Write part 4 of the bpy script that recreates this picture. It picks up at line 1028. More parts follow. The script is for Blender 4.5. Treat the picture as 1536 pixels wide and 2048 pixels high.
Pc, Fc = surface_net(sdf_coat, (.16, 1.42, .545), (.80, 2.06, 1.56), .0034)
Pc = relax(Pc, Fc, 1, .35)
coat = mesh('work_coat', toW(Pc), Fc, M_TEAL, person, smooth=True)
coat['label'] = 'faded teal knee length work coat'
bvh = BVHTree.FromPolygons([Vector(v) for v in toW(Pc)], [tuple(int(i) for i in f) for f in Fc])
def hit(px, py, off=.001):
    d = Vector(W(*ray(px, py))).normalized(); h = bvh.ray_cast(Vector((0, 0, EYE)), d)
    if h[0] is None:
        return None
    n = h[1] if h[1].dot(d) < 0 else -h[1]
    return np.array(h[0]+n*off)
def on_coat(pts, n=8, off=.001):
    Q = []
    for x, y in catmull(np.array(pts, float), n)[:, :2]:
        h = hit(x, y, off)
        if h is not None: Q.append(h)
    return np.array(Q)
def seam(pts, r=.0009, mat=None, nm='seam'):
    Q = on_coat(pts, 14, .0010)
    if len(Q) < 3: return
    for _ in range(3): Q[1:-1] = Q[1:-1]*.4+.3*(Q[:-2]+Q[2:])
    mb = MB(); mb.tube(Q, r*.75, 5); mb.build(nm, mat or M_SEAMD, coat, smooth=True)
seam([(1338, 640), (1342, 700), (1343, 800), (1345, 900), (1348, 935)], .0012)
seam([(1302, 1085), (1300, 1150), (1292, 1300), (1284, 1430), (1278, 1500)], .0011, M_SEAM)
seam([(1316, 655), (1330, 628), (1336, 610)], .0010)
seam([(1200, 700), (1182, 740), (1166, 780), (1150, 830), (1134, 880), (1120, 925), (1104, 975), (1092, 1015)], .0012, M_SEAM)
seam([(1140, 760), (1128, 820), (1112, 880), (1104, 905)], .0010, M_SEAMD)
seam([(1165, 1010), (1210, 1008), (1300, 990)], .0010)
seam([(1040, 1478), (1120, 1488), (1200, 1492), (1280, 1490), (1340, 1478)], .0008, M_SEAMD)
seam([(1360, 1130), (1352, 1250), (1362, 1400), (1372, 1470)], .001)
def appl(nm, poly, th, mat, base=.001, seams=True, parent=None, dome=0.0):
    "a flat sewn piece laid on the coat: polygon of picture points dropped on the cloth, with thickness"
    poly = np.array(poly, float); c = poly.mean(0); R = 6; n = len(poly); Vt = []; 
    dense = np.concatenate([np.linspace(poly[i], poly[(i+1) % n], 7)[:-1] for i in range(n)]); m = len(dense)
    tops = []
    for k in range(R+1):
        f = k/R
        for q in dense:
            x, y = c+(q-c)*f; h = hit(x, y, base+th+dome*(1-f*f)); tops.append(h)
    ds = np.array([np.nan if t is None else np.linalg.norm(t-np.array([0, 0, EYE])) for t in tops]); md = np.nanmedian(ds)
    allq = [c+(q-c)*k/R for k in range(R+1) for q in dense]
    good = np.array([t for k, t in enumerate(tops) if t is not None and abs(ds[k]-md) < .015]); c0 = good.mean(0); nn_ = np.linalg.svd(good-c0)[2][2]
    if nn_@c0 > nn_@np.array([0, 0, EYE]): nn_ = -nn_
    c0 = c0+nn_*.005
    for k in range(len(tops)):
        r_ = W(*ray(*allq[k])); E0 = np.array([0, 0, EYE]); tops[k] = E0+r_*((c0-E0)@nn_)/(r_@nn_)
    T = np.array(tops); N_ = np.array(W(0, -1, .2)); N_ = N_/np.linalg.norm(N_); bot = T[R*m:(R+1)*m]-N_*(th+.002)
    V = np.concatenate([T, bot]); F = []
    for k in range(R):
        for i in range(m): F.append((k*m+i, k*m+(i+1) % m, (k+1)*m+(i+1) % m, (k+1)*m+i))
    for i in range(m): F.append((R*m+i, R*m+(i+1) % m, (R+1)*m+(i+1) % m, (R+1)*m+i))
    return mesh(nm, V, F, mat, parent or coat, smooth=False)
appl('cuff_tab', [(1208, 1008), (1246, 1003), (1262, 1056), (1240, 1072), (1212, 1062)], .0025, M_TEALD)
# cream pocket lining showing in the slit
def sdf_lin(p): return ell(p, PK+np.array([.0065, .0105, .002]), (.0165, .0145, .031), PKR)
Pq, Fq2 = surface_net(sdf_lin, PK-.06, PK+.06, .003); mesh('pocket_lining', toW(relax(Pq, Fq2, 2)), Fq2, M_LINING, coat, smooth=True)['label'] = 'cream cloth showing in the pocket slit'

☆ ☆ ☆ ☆

> Exercise aim
The lines above should be duplicated exactly.

> Expected answer
Write part 4 of the bpy script that recreates this picture. It picks up at line 1028. More parts follow. The script is for Blender 4.5. Treat the picture as 1536 pixels wide and 2048 pixels high.
Pc, Fc = surface_net(sdf_coat, (.16, 1.42, .545), (.80, 2.06, 1.56), .0034)
Pc = relax(Pc, Fc, 1, .35)
coat = mesh('work_coat', toW(Pc), Fc, M_TEAL, person, smooth=True)
coat['label'] = 'faded teal knee length work coat'
bvh = BVHTree.FromPolygons([Vector(v) for v in toW(Pc)], [tuple(int(i) for i in f) for f in Fc])
def hit(px, py, off=.001):
    d = Vector(W(*ray(px, py))).normalized(); h = bvh.ray_cast(Vector((0, 0, EYE)), d)
    if h[0] is None:
        return None
    n = h[1] if h[1].dot(d) < 0 else -h[1]
    return np.array(h[0]+n*off)
def on_coat(pts, n=8, off=.001):
    Q = []
    for x, y in catmull(np.array(pts, float), n)[:, :2]:
        h = hit(x, y, off)
        if h is not None: Q.append(h)
    return np.array(Q)
def seam(pts, r=.0009, mat=None, nm='seam'):
    Q = on_coat(pts, 14, .0010)
    if len(Q) < 3: return
    for _ in range(3): Q[1:-1] = Q[1:-1]*.4+.3*(Q[:-2]+Q[2:])
    mb = MB(); mb.tube(Q, r*.75, 5); mb.build(nm, mat or M_SEAMD, coat, smooth=True)
seam([(1338, 640), (1342, 700), (1343, 800), (1345, 900), (1348, 935)], .0012)
seam([(1302, 1085), (1300, 1150), (1292, 1300), (1284, 1430), (1278, 1500)], .0011, M_SEAM)
seam([(1316, 655), (1330, 628), (1336, 610)], .0010)
seam([(1200, 700), (1182, 740), (1166, 780), (1150, 830), (1134, 880), (1120, 925), (1104, 975), (1092, 1015)], .0012, M_SEAM)
seam([(1140, 760), (1128, 820), (1112, 880), (1104, 905)], .0010, M_SEAMD)
seam([(1165, 1010), (1210, 1008), (1300, 990)], .0010)
seam([(1040, 1478), (1120, 1488), (1200, 1492), (1280, 1490), (1340, 1478)], .0008, M_SEAMD)
seam([(1360, 1130), (1352, 1250), (1362, 1400), (1372, 1470)], .001)
def appl(nm, poly, th, mat, base=.001, seams=True, parent=None, dome=0.0):
    "a flat sewn piece laid on the coat: polygon of picture points dropped on the cloth, with thickness"
    poly = np.array(poly, float); c = poly.mean(0); R = 6; n = len(poly); Vt = []; 
    dense = np.concatenate([np.linspace(poly[i], poly[(i+1) % n], 7)[:-1] for i in range(n)]); m = len(dense)
    tops = []
    for k in range(R+1):
        f = k/R
        for q in dense:
            x, y = c+(q-c)*f; h = hit(x, y, base+th+dome*(1-f*f)); tops.append(h)
    ds = np.array([np.nan if t is None else np.linalg.norm(t-np.array([0, 0, EYE])) for t in tops]); md = np.nanmedian(ds)
    allq = [c+(q-c)*k/R for k in range(R+1) for q in dense]
    good = np.array([t for k, t in enumerate(tops) if t is not None and abs(ds[k]-md) < .015]); c0 = good.mean(0); nn_ = np.linalg.svd(good-c0)[2][2]
    if nn_@c0 > nn_@np.array([0, 0, EYE]): nn_ = -nn_
    c0 = c0+nn_*.005
    for k in range(len(tops)):
        r_ = W(*ray(*allq[k])); E0 = np.array([0, 0, EYE]); tops[k] = E0+r_*((c0-E0)@nn_)/(r_@nn_)
    T = np.array(tops); N_ = np.array(W(0, -1, .2)); N_ = N_/np.linalg.norm(N_); bot = T[R*m:(R+1)*m]-N_*(th+.002)
    V = np.concatenate([T, bot]); F = []
    for k in range(R):
        for i in range(m): F.append((k*m+i, k*m+(i+1) % m, (k+1)*m+(i+1) % m, (k+1)*m+i))
    for i in range(m): F.append((R*m+i, R*m+(i+1) % m, (R+1)*m+(i+1) % m, (R+1)*m+i))
    return mesh(nm, V, F, mat, parent or coat, smooth=False)
appl('cuff_tab', [(1208, 1008), (1246, 1003), (1262, 1056), (1240, 1072), (1212, 1062)], .0025, M_TEALD)
# cream pocket lining showing in the slit
def sdf_lin(p): return ell(p, PK+np.array([.0065, .0105, .002]), (.0165, .0145, .031), PKR)
Pq, Fq2 = surface_net(sdf_lin, PK-.06, PK+.06, .003); mesh('pocket_lining', toW(relax(Pq, Fq2, 2)), Fq2, M_LINING, coat, smooth=True)['label'] = 'cream cloth showing in the pocket slit'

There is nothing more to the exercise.